A television host in Poland made light of the debate over a Polish law that would criminalize the use of the term “Polish death camps” by joking that they should be called “Jewish camps”, JTA reported Wednesday.

The comment comes amid tensions between Poland and Israel over the legislation, which was approved by the local Senate on Wednesday night.

Author Rafal Aleksander Ziemkiewicz, during the TVP2 show TVP Info, mocked critics of the legislation during a discussion with show host Marcin Wolski, who is also the director of TVP2.

“If we look at the percentage of involvement of countries that took part [in the Holocaust], Jews also were part of their own destruction,” Ziemkiewicz said, according to JTA.

Wolski responded, “Using this terminology, linguistically, we could say these were not German or Polish camps, but were Jewish camps. After all, who dealt with the crematoria?”

He was apparently referring to Jewish inmates who were forced to dispose of gas chamber victims at the death camps.

Krzysztof Czabański, chairman of the National Media Council in Poland, on Wednesday called for an explanation from the president of Polish Television, or TVP, Jacek Kurski.
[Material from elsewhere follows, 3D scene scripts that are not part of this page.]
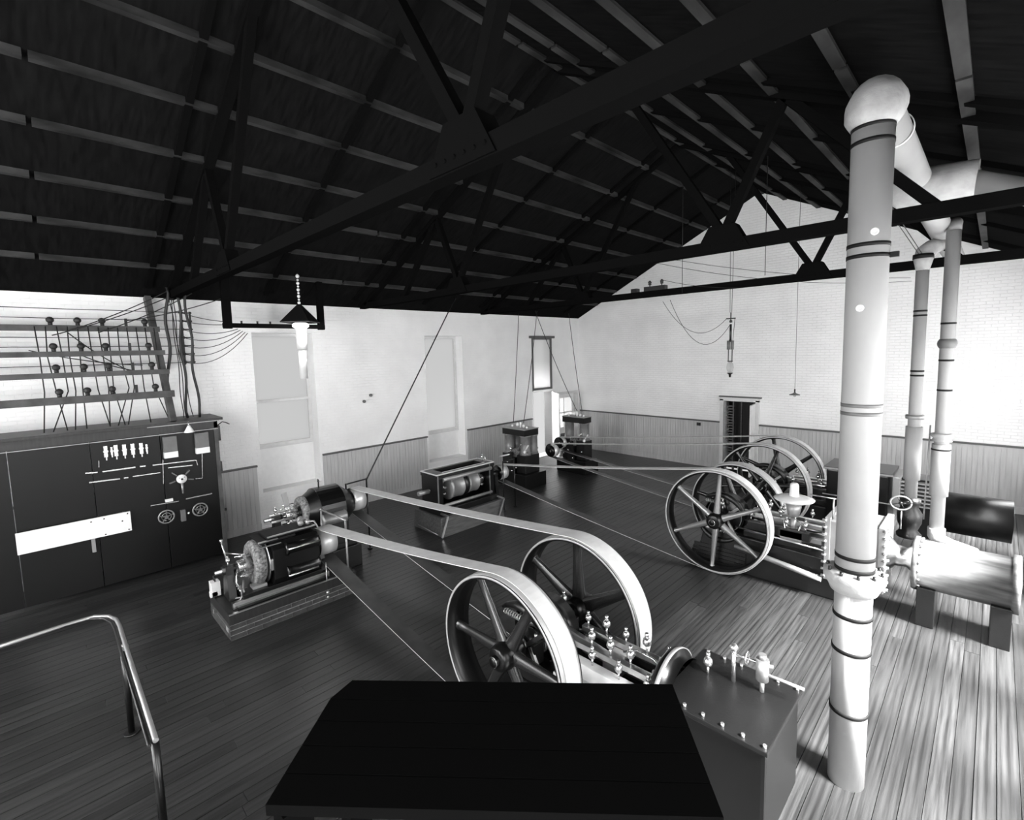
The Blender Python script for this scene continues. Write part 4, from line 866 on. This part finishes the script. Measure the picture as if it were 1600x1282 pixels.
# rotary field switch
y, zz = yz(283, 748)
rs = ws('rotary_switch', MB().lathe((1.03, y, zz), (1, 0, 0), [(0.0, 0.05), (0.075, 0.05), (0.085, 0.03), (0.085, 0.0), (0, 0)], 28), 'porc', 0, 'round white rotary switch')
mb = MB()
for a in (-15, 45, 135, 195): mb.bar((1.02, y + 0.10 * cos(radians(a)), zz + 0.10 * sin(radians(a))), (1.02, y + 0.20 * cos(radians(a)), zz + 0.20 * sin(radians(a))), 0.02, 0.055, (1, 0, 0))
p = part('contact_arm', mb, 'paper', rs); p.data.transform(Matrix.Translation(-sb.location))
p = part('contact_boss', MB().sphere((1.085, y, zz), 0.02, 8, 6).sphere((1.08, y - 0.04, zz + 0.03), 0.009, 6, 4).sphere((1.08, y + 0.04, zz + 0.03), 0.009, 6, 4), 'iron', rs); p.data.transform(Matrix.Translation(-sb.location))
p = part('switch_handle', MB().cyl((1.05, y, zz - 0.08), (1.06, y, zz - 0.28), 0.022, 0.014, n=10), 'zinc', rs); p.data.transform(Matrix.Translation(-sb.location))
# rheostat handwheels
for px, py in ((259.4, 807), (312, 795.6)):
    y, zz = yz(px, py)
    h = ws('rheostat_wheel', MB().lathe((1.05, y, zz), (1, 0, 0), [(0.118, -0.012), (0.135, 0), (0.118, 0.012), (0.108, 0)], 32, closed=True), 'zinc', 0, 'round rheostat handwheel')
    mb = MB().cyl((1.0, y, zz), (1.09, y, zz), 0.03, n=12)
    for k in range(5):
        a = 2 * pi * k / 5 + 0.3; mb.bar((1.05, y, zz), (1.05, y + 0.115 * cos(a), zz + 0.115 * sin(a)), 0.012, 0.02)
    p = part('wheel_spoke', mb, 'paper', h); p.data.transform(Matrix.Translation(-sb.location))
    p = part('grip_ring', MB().lathe((1.05, y, zz), (1, 0, 0), [(0.07, -0.006), (0.078, 0), (0.07, 0.006)], 24, closed=True), 'steel', h); p.data.transform(Matrix.Translation(-sb.location))
y, zz = yz(285.6, 805); ws('field_coil_box', MB().box(1.0, 1.07, y - 0.04, y + 0.04, zz - 0.11, zz + 0.11), 'paper', 0.01)
y, zz = yz(294, 801); ws('indicator_knob', MB().sphere((1.05, y, zz), 0.02, 8, 6), 'porc')
# hooded lamp over the board
y, zz = yz(292.5, 672)
lp = ws('hood_lamp_shade', MB().lathe((1.16, y, zz), (0, 0, 1), [(0.085, -0.03), (0.08, -0.015), (0.03, 0.08), (0.022, 0.10), (0.0, 0.10)], 24), 'porc', 0, 'small white conical lamp shade')
p = part('lamp_stem', MB().cyl((1.16, y, zz + 0.09), (1.16, y, zz + 0.16), 0.014, n=8).cyl((1.16, y, zz + 0.155), (1.0, y, zz + 0.155), 0.009, n=6), 'brass', lp); p.data.transform(Matrix.Translation(-sb.location))
# marble slab projecting at the lower left
ya, zt_ = yz(141, 810); yb, z2_ = yz(202, 797.5); zlo = yz(207, 826.5)[1]
pl = ws('marble_slab', MB().box(1.06, 1.10, ya - 0.9, yb, zlo, z2_), 'marble', 0.004, 'white slab with bolts')
mb = MB()
for yy, z_ in ((yb - 0.04, z2_ - 0.03), (yb - 0.04, zlo + 0.03), (yb - 0.12, (zlo + z2_) / 2 + 0.03), (yb - 0.36, z2_ - 0.04), (yb - 0.36, zlo + 0.03), (ya, z2_ - 0.05)):
    mb.sphere((1.105, yy, z_), 0.012, 8, 6)
p = part('slab_bolt', mb, 'iron', pl); p.data.transform(Matrix.Translation(-sb.location))
ws('slab_bracket', MB().box(1.0, 1.06, ya - 0.02, ya + 0.03, zlo - 0.25, zlo + 0.1), 'zinc')
ws('slab_bracket', MB().box(1.0, 1.06, yb - 0.1, yb - 0.06, zlo, z2_), 'iron')
ws('side_box', MB().box(0.86, 0.98, -13.10, -13.03, 2.35, 2.65).box(0.88, 0.96, -13.10, -13.04, 1.72, 1.92).cyl((0.92, -13.08, 0.92), (0.92, -13.02, 0.92), 0.03, n=8), 'rack', 0.006)
ws('side_hook', MB().tube([(0.92, -13.05, 2.66), (0.95, -12.98, 2.72), (0.97, -12.92, 2.70), (0.98, -12.86, 2.66)], 0.010, 6), 'iron')

# ------------------------------------------------------------------ cable rack above the board
rk = thing('cable_rack', (0.9, -13.85, 2.83), 'timber rack of four shelves and a leaning post above the switchboard', 'rack')
wr_ = lambda n, mb, m, bevel=0: world_part(n, mb, m, rk, bevel)
wr_('leaning_post', MB().bar((0.08, -13.88, 5.22), (1.02, -13.80, 2.83), 0.10, 0.13), 'rack', 0.004)
for i, (xx, zb, hh) in enumerate(((0.36, 4.58, 0.10), (0.54, 4.13, 0.09), (0.68, 3.77, 0.09), (0.84, 3.35, 0.12))):
    wr_('shelf_board', MB().box(xx, xx + 0.10, -17.2, -13.78 + 0.02 * i, zb - hh / 2, zb + hh / 2), 'rack', 0.004)
    for y in (-14.0, -14.28, -14.62, -14.95, -15.3):
        mb = MB()
        k = (i * 3 + int(abs(y) * 10)) % 3
        if k != 1: mb.cyl((xx + 0.05, y, zb + hh / 2), (xx + 0.05, y, zb + hh / 2 + 0.05), 0.03, n=8).sphere((xx + 0.05, y, zb + hh / 2 + 0.09), 0.055, 10, 6)
        else: mb.box(xx + 0.03, xx + 0.07, y - 0.02, y + 0.02, zb + hh / 2, zb + hh / 2 + 0.14)
        wr_('insulator', mb, 'cable')
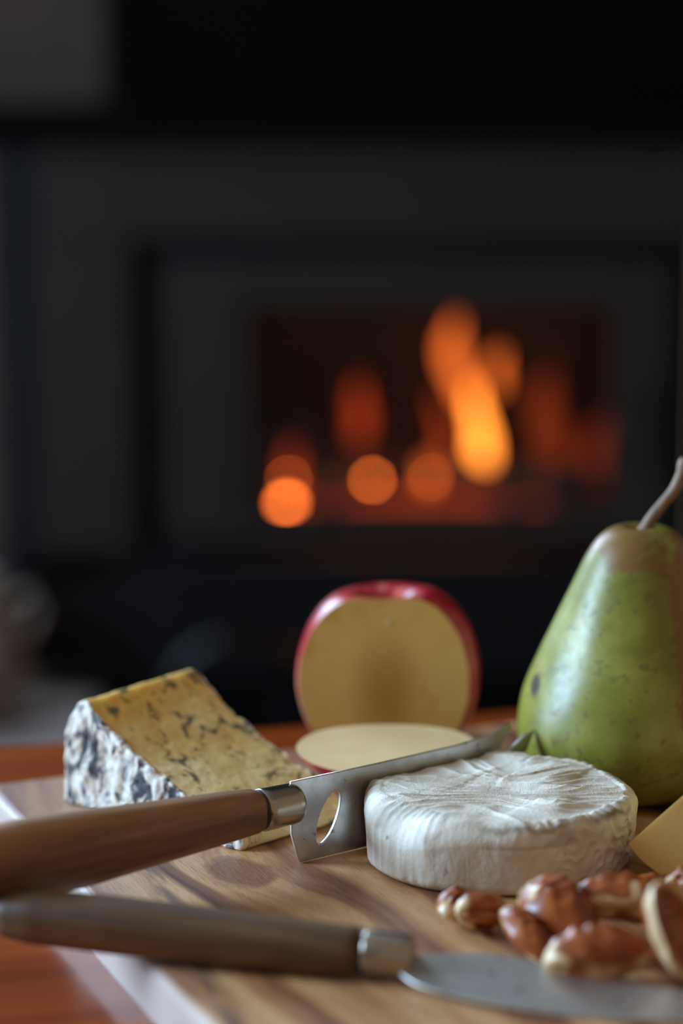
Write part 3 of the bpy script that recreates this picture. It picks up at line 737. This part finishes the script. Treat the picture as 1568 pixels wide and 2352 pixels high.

Earlier, according to JTA ,Ziemkiewicz on Twitter called Jews opposed to the changes in Polish law “scabs,” a term often used in anti-Semitic slurs in Poland.

“For many years I have convinced my people that we must support Israel. Today, because of a few scabby or greedy people, I feel like an idiot,” he wrote in his tweet, which was later deleted.

He was criticized by David Wildstein, deputy director of TVP1.

“Using the term scab is extremely nasty,” Wildstein tweeted. “This word is disgusting,”

Ziemkiewicz replied: “You are right David, a nasty word associated with all the negative traits attributed to the stereotype Jews, which is precisely why (I used it).”

This is not the first time that Wolski has been involved in anti-Semitic controversy. Last year, Wolski read a poem that he wrote saying protesters outside the Polish parliament were “handing out matzah” during anti-government protests, thus suggesting Jews were behind the demonstrations against proposed curbs on the media.

The Jewish Community of Warsaw later filed a complaint for racist rhetoric with the National Council on Radio and Television, which has guidelines against airing such content. It also sent matzah to Wolski.